Data excerpt —
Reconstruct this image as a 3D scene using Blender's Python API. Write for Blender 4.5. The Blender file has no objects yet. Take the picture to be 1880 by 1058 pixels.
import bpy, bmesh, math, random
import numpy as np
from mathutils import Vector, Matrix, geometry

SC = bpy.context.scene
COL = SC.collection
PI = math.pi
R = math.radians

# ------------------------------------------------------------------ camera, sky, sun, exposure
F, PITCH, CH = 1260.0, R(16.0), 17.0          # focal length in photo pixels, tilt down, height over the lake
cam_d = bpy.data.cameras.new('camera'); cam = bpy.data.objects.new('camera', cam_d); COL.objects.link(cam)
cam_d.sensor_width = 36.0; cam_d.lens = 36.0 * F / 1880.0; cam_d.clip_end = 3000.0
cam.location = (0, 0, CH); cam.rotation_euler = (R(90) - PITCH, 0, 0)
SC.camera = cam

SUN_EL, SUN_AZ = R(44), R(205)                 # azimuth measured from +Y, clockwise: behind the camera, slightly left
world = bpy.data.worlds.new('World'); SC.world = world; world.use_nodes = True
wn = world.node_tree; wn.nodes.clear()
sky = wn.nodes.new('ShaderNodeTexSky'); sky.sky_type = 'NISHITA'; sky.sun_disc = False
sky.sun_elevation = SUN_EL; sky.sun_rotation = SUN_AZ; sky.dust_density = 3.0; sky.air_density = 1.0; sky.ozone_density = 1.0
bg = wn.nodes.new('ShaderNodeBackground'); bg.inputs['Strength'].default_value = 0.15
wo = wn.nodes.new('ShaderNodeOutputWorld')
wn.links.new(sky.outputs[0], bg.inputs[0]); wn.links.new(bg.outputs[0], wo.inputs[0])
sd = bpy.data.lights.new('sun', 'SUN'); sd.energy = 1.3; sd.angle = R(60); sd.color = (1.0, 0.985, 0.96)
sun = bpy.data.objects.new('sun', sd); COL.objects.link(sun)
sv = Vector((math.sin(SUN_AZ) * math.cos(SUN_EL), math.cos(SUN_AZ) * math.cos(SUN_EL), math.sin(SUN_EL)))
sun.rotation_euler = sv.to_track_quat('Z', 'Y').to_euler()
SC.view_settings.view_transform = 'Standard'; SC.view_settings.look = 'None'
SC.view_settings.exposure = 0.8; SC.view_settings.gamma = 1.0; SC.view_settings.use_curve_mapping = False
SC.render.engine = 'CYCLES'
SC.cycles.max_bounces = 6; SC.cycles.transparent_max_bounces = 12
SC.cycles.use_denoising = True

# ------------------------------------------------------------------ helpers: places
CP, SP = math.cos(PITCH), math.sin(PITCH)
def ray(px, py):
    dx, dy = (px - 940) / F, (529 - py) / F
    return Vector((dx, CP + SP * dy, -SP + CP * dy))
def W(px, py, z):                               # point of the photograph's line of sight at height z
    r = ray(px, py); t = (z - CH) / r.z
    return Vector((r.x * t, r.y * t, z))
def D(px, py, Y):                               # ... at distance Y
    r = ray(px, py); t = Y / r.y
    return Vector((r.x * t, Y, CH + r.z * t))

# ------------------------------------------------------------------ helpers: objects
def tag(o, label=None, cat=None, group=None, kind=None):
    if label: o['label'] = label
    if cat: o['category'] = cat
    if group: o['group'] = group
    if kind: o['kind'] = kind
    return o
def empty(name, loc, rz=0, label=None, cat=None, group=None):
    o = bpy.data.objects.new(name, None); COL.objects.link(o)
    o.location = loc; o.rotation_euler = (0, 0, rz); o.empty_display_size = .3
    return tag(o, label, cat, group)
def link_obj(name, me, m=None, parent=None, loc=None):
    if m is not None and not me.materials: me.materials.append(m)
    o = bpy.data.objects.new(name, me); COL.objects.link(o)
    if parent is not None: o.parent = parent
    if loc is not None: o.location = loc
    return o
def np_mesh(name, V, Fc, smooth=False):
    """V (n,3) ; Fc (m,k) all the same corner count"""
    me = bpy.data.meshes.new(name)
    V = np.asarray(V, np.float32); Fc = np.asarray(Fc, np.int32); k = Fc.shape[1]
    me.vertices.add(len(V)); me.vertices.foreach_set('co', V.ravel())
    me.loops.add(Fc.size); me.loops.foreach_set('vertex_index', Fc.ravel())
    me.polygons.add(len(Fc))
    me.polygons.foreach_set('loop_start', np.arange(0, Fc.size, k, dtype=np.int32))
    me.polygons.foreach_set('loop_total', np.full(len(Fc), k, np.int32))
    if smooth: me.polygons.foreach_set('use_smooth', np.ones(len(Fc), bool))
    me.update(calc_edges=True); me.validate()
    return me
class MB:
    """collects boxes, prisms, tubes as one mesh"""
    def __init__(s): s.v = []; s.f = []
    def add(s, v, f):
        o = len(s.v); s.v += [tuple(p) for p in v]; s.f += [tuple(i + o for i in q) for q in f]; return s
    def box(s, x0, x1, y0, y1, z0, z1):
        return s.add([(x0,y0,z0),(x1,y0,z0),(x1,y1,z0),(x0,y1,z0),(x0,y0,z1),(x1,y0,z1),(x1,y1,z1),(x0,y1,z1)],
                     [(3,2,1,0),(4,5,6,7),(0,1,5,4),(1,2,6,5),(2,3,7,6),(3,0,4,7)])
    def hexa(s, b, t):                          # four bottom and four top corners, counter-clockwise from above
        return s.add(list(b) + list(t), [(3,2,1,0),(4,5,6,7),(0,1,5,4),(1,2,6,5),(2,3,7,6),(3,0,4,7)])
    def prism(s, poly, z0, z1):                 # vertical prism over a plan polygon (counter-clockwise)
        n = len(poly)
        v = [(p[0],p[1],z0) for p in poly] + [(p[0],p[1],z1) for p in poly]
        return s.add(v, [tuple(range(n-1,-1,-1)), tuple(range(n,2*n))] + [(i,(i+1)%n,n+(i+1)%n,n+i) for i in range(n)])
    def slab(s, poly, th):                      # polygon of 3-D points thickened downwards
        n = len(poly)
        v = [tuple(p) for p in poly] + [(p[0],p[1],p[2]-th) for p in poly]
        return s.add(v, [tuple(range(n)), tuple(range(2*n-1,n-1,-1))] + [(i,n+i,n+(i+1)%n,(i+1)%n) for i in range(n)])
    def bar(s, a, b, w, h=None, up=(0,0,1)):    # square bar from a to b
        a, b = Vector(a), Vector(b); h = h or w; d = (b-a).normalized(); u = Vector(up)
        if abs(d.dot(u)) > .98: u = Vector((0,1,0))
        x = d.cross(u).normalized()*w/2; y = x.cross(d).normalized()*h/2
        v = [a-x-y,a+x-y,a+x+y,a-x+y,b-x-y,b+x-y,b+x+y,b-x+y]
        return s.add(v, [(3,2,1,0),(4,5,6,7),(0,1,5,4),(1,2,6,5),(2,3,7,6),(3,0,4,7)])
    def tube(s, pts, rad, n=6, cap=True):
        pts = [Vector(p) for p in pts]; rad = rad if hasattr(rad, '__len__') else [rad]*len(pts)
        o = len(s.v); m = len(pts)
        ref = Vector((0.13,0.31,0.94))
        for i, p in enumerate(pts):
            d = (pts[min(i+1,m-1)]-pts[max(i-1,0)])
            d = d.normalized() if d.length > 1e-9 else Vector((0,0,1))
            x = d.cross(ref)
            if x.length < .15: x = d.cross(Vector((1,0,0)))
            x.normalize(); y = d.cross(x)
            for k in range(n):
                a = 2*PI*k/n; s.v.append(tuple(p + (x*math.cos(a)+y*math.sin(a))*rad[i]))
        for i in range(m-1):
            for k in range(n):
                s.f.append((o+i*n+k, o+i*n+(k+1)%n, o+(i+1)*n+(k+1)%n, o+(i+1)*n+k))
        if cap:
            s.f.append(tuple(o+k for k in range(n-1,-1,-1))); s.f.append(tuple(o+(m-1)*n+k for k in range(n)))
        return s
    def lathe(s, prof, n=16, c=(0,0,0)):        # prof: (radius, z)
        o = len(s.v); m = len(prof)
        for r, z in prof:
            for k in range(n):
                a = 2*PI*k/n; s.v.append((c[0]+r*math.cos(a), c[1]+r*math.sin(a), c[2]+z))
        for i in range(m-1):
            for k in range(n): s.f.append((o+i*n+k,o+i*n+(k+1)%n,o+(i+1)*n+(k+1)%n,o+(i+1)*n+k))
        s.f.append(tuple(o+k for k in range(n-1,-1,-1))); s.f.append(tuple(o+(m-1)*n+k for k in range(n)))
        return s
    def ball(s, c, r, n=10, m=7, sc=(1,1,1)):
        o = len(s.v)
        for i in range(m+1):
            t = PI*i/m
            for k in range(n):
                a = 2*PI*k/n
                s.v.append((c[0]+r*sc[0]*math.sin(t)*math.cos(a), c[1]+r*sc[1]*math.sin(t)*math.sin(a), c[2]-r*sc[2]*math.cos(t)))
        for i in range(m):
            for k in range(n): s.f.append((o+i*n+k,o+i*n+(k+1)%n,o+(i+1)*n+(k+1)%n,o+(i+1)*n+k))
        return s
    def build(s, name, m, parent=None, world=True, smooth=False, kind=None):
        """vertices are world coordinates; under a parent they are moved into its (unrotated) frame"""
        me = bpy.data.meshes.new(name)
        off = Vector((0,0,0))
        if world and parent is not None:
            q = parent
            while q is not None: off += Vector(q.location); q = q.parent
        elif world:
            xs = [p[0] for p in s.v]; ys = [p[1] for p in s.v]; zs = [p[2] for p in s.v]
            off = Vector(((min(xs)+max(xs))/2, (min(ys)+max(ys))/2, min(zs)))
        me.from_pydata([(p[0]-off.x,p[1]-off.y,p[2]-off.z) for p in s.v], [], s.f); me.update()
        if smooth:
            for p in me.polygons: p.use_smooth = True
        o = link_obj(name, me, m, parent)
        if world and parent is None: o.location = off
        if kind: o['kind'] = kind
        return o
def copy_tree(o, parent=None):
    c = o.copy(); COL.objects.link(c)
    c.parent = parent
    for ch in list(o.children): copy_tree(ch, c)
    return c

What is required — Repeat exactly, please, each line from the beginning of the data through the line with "R = math.radians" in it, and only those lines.

The solution —
Reconstruct this image as a 3D scene using Blender's Python API. Write for Blender 4.5. The Blender file has no objects yet. Take the picture to be 1880 by 1058 pixels.
import bpy, bmesh, math, random
import numpy as np
from mathutils import Vector, Matrix, geometry

SC = bpy.context.scene
COL = SC.collection
PI = math.pi
R = math.radians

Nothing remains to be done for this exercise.